The evolution of marketing and branding has developed so aggressively over the last twenty years that organizations who haven't evaluated their brand in five years might as well start over completely. Customer priorities, client experience, content creation, and messaging have all evolved at unprecedented rates, leaving many businesses feeling overwhelmed by all the changes and unsure of where to begin. 


The sheer amount of choices business leaders face when it comes to marketing stop many in their tracks—What is the best option? Where should we spend our money? How do we communicate our value? Do we build a website? Do we buy a CRM? What aspect of our business do we promote? How do we convey our value proposition? Where do we start?


Overwhelming information, too many directions, and too many choices that confuse businesses and muddy their path forward is the very issue stopping companies from successfully communicating with their audience. 


As a content creator, I've designed everything from websites to video ads. While there is a lot I've learned over the years, one of the biggest (and most widely applicable) lessons I keep returning to is that simplification is often the number one issue getting in between businesses and their audience. 


How well can you convey your value proposition?


Before you start making any decisions about how you're going to market your business, start by asking yourself if you can explain what you do (your value proposition) in under five sentences. Clearly. To someone who has no idea what you do. Now ask your team if they can do the same thing. 


While you may have an underlying understanding of what it is you do for clients, actually communicating it is a whole different ball game. It isn't because you don't know what it is that you do. It's because you know all of it, and it all seems relevant. But you can't possibly tell someone what you do by telling them everything. You need to define the core message, value, and purpose behind your organization. Without it, you'll overwhelm anyone interested in learning about it.  


This process of simplifying your message down to the essential pieces can be iterated out on a granular level with every piece of marketing material you create. Let's look at some examples. 


Breaking down content


Take a look at the following two newsletters and consider which one you're more likely to read all the way through.


Option 1:

Newsletter Option 1 Page 1Newsletter Option 1 Page 2


Option 2:

Newsletter Option 2


While the visual difference between option one and two is pretty clear, let's break down the specific reasons why option one is more successful than option two. 


Option two is incredibly text-heavy, with very little white space between large blocks of text. It runs on like an essay, offering over ten links to choose from and way too much information. It has no headers to help readers pick out key topics and provides no visual content to support its message.


Each of these components creates friction between the reader and message, forcing the reader to meticulously sleuth through information to find what they're looking for—or even pick out what's important and relevant to them.

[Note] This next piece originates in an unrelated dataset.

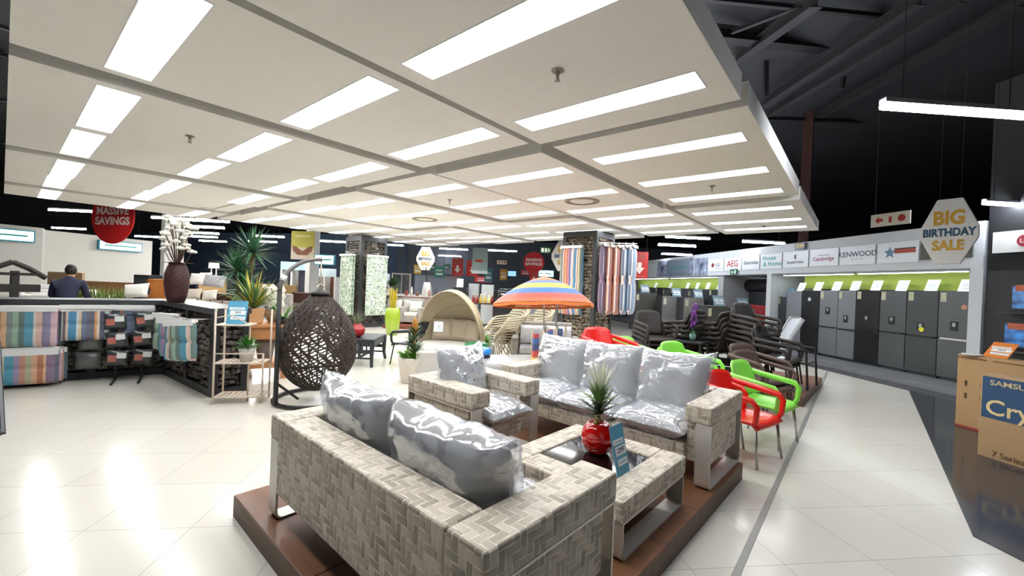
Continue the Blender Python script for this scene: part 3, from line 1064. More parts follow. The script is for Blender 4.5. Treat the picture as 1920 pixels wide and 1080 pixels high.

At a glance, they would have difficulty knowing what the newsletter contained. In further reading, they are faced with an overwhelming number of links to choose from.


Option one breaks up the information into small, bite-sized pieces for quick and easy consumption. There are headlines above each section to tell the reader what they're getting into. Each section is paired with a graphic to help support the information in the copy, providing both a visual break from the copy and a reference for its subject.


There is only one link per section, creating a clear pathway for the reader to find out more about each point. At a glance, a reader would be able to tell what information the newsletter offered, what sections were relevant to them, and where to go to learn more on each topic. 


Essentially, marketing works best when the friction between seeing and understanding is minimized. The less someone must work to understand what they're looking at, the more impactful your content will be.


Consider your website


As your website is a critical function of your business, it's a great place to start when you're trying to uncover why your message isn't reaching your audience the way you want. One of the toughest hurdles many business owners must overcome when creating their website is taking an entire organization with many capabilities and honing it down into a simple message. To help you approach this challenge, check out this workbook for defining your message.


You can approach your website in the same way we approached the newsletter above:

  1. What is the most necessary information you are trying to convey?
  2. How easy is it to see/understand what you're providing?
  3. What visuals do you have to support your copy?
  4. How many directions are you sending visitors? 

As a rule, never answer a question in a paragraph when you can get to the core point in one sentence or even a word. Your goal shouldn't be to tell your viewer everything—only what they need to know to be compelled to reach out to you. Overwhelming them with too much information that isn't relevant to their specific story is just going to increase the friction between them and you, ultimately pushing them away from working with your organization. 


Measure your approach


While you may feel compelled to ensure your content has to answer every question, link to every source, and tell the entire story, that is almost always not the case. In nearly every instance of content creation, whether it's a website page, a newsletter, or a case study, you want to give your audience just enough information to be interested, educated, and still want to learn more. 


If you gave them everything at once, they would feel overwhelmed, frustrated, and confused. Like you would with any new relationship, go step by step, offering only what is valuable and necessary at that moment. Don't overshare. Leave room for them to think


When creating your next piece of content, ask yourself:

  1. What is the goal of my content offer (website page, newsletter, case study, etc.)?
  2. What is the most important thing I want people to take away from it?
  3. What have I included that is unnecessary?
  4. What is the next step I want viewers to take?
  5. How can I make that next step obvious and easy?

Making things simple is seldom a simple process. But it's well worth the effort when you begin to see your audience truly valuing your content and coming back for more.